Now, should these three people make it to ordained ministry, on that wonderful day when they are ordained, they will be making some promises. On that day, they will kneel before a bishop in a church, and will say before God, the Bishop and the Church, this promise:

“…I solemnly declare that I do believe the holy Scriptures of the Old and New Testaments to be the Word of God, and to contain all things necessary to salvation…”

That vow is good for all of us who are ministers, not just ordained ministers. And, if you really listen, it’s a statement packed with meaning.

I believe the scriptures to be the Word of God, and to contain all things necessary for salvation.

All of it? you may wonder. However they—and each of you—may interpret that statement, what we are really professing here is that through the scriptures God does speak to us. God’s very Word comes to us through these scriptures. Which makes these scriptures incredibly powerful.

We get an echo of this importance of the Word of God in our Gospel reading for today. In it, we find Simon Peter answering that question of Jesus, “Do you wish to go away?” with strangely poetic and vibrant words.

Peter asks, “Lord, to whom can we go? You have the words of eternal life.”

For all of us as followers of Jesus, the Word (which we find contained in scripture) is essential.  And powerful.  It not only directs our lives, it sustains us, and feeds us and keeps us buoyant in the floods and tempests that rage about us.  The Word is the place to which we go when we need direction, when we need comfort, when we need hope as followers of Jesus.  The Word is essential to us because, through it, God speaks to us.  The Word is essential to us because it is there that we hear God’s Spirit directing us and leading us forward.

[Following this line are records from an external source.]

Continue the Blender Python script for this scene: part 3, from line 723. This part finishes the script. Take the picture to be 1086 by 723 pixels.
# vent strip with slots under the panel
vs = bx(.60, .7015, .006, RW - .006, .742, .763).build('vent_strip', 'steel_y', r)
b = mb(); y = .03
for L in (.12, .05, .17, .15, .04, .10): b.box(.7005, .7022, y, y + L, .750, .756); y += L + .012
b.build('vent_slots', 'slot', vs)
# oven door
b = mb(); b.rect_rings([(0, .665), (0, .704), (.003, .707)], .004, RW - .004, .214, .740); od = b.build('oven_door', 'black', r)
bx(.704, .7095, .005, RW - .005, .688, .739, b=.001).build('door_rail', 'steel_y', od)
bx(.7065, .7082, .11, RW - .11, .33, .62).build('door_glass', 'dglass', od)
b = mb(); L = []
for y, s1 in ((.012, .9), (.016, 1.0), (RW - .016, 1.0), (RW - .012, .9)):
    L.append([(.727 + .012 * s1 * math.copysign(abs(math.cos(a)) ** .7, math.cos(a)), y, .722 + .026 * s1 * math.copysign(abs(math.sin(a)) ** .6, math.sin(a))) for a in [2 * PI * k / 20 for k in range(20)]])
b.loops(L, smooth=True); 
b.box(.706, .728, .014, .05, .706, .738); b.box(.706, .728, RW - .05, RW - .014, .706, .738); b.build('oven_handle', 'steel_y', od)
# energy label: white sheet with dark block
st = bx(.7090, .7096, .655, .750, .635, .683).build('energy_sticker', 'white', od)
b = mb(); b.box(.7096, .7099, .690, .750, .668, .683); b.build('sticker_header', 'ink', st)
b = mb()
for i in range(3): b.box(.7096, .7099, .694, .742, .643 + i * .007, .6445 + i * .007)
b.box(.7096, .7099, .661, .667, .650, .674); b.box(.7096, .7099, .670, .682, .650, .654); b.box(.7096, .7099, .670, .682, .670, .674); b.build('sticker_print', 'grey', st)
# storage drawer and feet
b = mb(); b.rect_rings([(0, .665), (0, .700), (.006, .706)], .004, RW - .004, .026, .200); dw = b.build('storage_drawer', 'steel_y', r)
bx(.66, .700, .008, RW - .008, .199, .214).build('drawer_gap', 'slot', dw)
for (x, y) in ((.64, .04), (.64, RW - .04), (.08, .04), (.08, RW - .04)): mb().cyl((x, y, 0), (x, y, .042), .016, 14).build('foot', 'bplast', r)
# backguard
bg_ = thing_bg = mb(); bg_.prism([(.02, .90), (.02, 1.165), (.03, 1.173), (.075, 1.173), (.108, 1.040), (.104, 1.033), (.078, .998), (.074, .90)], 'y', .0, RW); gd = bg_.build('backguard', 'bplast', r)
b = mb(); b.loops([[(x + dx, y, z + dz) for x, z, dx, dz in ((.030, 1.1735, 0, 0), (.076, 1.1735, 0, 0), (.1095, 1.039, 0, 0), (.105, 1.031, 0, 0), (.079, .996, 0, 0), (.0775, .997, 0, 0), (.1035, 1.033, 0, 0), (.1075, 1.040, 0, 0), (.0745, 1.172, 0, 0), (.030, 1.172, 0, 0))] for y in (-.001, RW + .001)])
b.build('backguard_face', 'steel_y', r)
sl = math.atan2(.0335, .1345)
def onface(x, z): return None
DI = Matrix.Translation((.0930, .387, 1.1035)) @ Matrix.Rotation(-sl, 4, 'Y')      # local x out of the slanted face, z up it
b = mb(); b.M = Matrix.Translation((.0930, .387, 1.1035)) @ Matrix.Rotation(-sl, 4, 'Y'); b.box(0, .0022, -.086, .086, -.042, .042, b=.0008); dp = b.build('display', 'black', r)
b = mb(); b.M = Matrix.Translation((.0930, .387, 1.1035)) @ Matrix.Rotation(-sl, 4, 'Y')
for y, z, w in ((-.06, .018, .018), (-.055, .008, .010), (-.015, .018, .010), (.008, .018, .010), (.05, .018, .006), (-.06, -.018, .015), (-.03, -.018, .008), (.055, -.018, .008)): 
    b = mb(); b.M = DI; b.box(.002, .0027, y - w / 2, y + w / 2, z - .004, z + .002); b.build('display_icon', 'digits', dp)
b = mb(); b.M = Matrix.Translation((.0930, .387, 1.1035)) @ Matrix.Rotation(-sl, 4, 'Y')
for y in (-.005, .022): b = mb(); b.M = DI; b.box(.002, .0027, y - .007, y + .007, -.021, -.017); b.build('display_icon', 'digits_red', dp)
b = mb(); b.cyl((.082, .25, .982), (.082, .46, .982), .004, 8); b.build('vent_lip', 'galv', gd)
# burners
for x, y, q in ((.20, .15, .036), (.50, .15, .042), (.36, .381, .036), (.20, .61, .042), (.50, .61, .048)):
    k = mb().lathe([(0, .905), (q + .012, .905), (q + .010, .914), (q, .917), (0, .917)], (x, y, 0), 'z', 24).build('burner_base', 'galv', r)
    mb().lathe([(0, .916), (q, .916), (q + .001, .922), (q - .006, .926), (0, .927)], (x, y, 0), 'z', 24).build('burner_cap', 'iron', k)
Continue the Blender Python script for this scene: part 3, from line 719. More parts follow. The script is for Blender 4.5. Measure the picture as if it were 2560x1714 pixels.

The irony for me, however, is most poignant when I listen to those detractors who use the Word in cutting ways.  We of course hear them all the time.  People who use scripture to support their homophobia or their political beliefs or their condemnation of others. Because scripture is so powerful, people who do so are playing with fire. Or maybe dynamite might be the better image.

I have always warned parishioners and students to be careful of using Scripture as a sword, because, I say: remember.  It is a two-edged sword.  If you use the Word to cut others, trust me: it will come back and it cut you as well.  It is just that powerful. And frightening.  It can destroy, not just those the one who wields it wants to destroy, but it can also destroy the one who wields it.

However—and this is a big however—if we use the Word to affirm, to build up the Kingdom of God, if we allow the Word to be, in our lives, the voice of Christ, then we in turn are affirmed. As Paul says in his letter to the Ephesians that we heard this morning: “take…the sword of the Spirit, which is the word of God.”

That sword of the Spirit is an amazing weapon.  That sword of the Spirit is essential for all of us who are ministers.  It is a powerful device that carries more strength and influence than any of us probably fully realize.  And because it is so powerful, we need to use very, very carefully. It like handling a loaded, sensitive machine gun.

We need to use it not in anger, not in hatred, not in oppression, but in love.  When we wield this sword of the Spirit in love, we find love being sown.  When we wield this sword in compassion, we spread compassion.  When we wield this sword to shatter injustice and oppression, we find justice and freedom.  When we wield this sword as a way to clear the way for the Kingdom of God, we find that we too become a part of that building up of the Kingdom.

We too are able to clearly hear Jesus’ voice in our lives.  Those words of eternal life that Jesus speaks to us again and again in scripture truly do break down barriers, build up those marginalized and shunned and, in doing so, we find the Kingdom of God in our midst.

When a Benedictine monk or nun makes a profession of vows they pray a wonderful prayer.  Their prayer is:

“Accept me, Lord, according to your word, and I shall live. Do not disappoint me in my expectation.”

I love that.

“Do not disappoint me in my expectation.”

This is our prayer as well as followers of Jesus. This is the prayer of all of who are called to be ministers—whether as lay people or as clergy.

“Accept me, Lord, according to your word, and I shall live. Do not disappoint me in my expectation.” 

We too have prayed to be accepted according to God’s Word.  The sword of the Spirit has swiped the veil of separation from us and has made us one.  And none of us, in this oneness, in this kingdom of God in our midst, is disappointed in our expectation.

When all are seen as one, when all are accepted, then our expectation will be fulfilled.  But we need to keep listening, to keep straining our ears for Jesus’ words to us.  We need to keep listening so God can speak to us—so the Word can speak to us and through us.  When God speaks to us, we respond.  When the Word comes to us, we then need to engage it.  This is what prayer is—holy conversation. And as the Word is spoken to us, as we hear it and feel it, our response is the same as those who heard the Word spoken to them by Jesus.

“Yes, Lord, you have the words of eternal life. We have come to believe and know that you are the Holy One of God.”

So let us hear those words of eternal life.  Let us embody that Word in our lives.  Let us share that Word through the good we do in this world. And when we do, people will know.  People will know who we follow.  People will know that the Word we embody in our very lives is the Word of that Holy One of God.